Rood met witte…
Wat zijn ze toch prachtig, vliegenzwammen. Vuurrood met spierwitte stippen en steel. Fraai contrasterend tegen de mosgrond onder een sparrenbos of tegen het korte gras onder berkenbomen, dennen of beuken. Ze willen bij bomen staan om mee samen te werken, maar met welke bomen maakt hen niet zoveel uit.
Felle kleuren zijn in de natuur soms lokkertjes, zoals bloemen die insecten of vogels die soortgenoten verleiden. Bij mensen komt dat ook voor. Blauwe oogschaduw, rode lippen, gele trui. Vaak ook imponeren kleuren, schrikken ze af en jagen ze weg. Oorlogskleuren, rode uniformen, wespenstrepen, giftige paddenstoelen.
Aha, daar zijn we terug bij de vliegenzwam. Ja die is giftig, zoals vrijwel iedereen weet. Bij gedoseerde inname zorgt het gif voor hallucinaties, bij grote porties voor de dood. Ik zou het voor de zekerheid niet proberen. Laat consumptie maar over aan vliegen, slakken en muizen, hebben die ook eens wat. En maak zelf een foto of kijk slechts naar dat intense rood of oranjerood van onze bekendste paddestoel.

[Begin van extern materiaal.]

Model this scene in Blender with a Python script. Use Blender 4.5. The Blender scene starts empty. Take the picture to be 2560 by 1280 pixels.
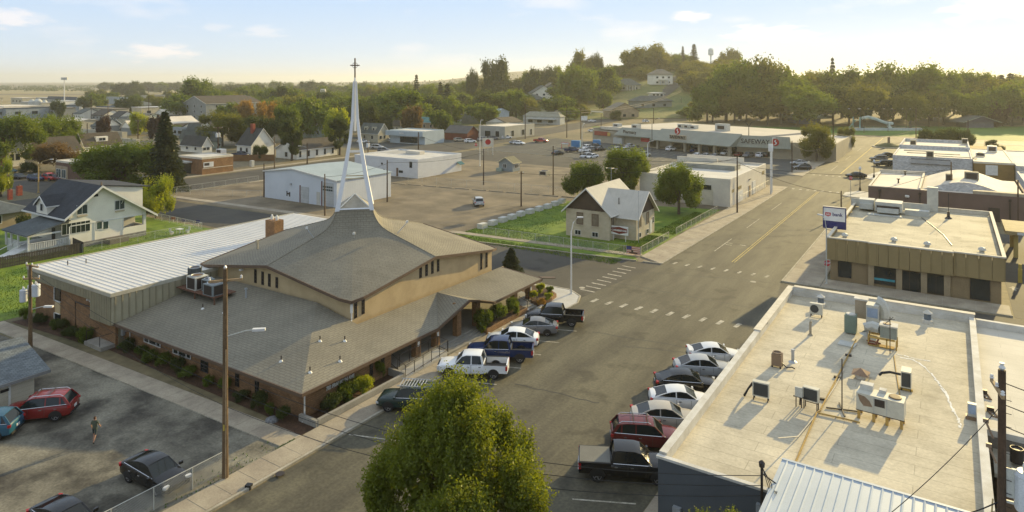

Een vliegenzwam is nooit alleen. De rood-met-witte paddestoel is een bovengrondse uitwas van de ondergrondse zwamvlok. Dat is een uitgebreid netwerk van ragfijne draadjes waaruit meer zwammen groeien. Van die draadjes breit de vliegenzwam kniekousen rond de haarwortels van bomen.
Die fijn- en wijdvertakte zwamvlok is goed in het uit de bodem halen van water en voedingsstoffen, en krijgt er meer van binnen dan nodig. Het surplus geeft ie ruimhartig door aan de wortels van de boom, die er veel meer van nodig heeft. Omgekeerd deelt de boom suikers uit. Bomen nemen kooldioxide op en maken daar glucose van. Dat kost energie die ze met bladgroenkorrels uit zonlicht halen. Paddestoelen hebben geen bladgroen en betrekken hun suikers dus van de boom. En dat in de herfst, als loofbomen hun blad verliezen. Met naaldbomen kunnen de zwammen tot in de winter zakendoen.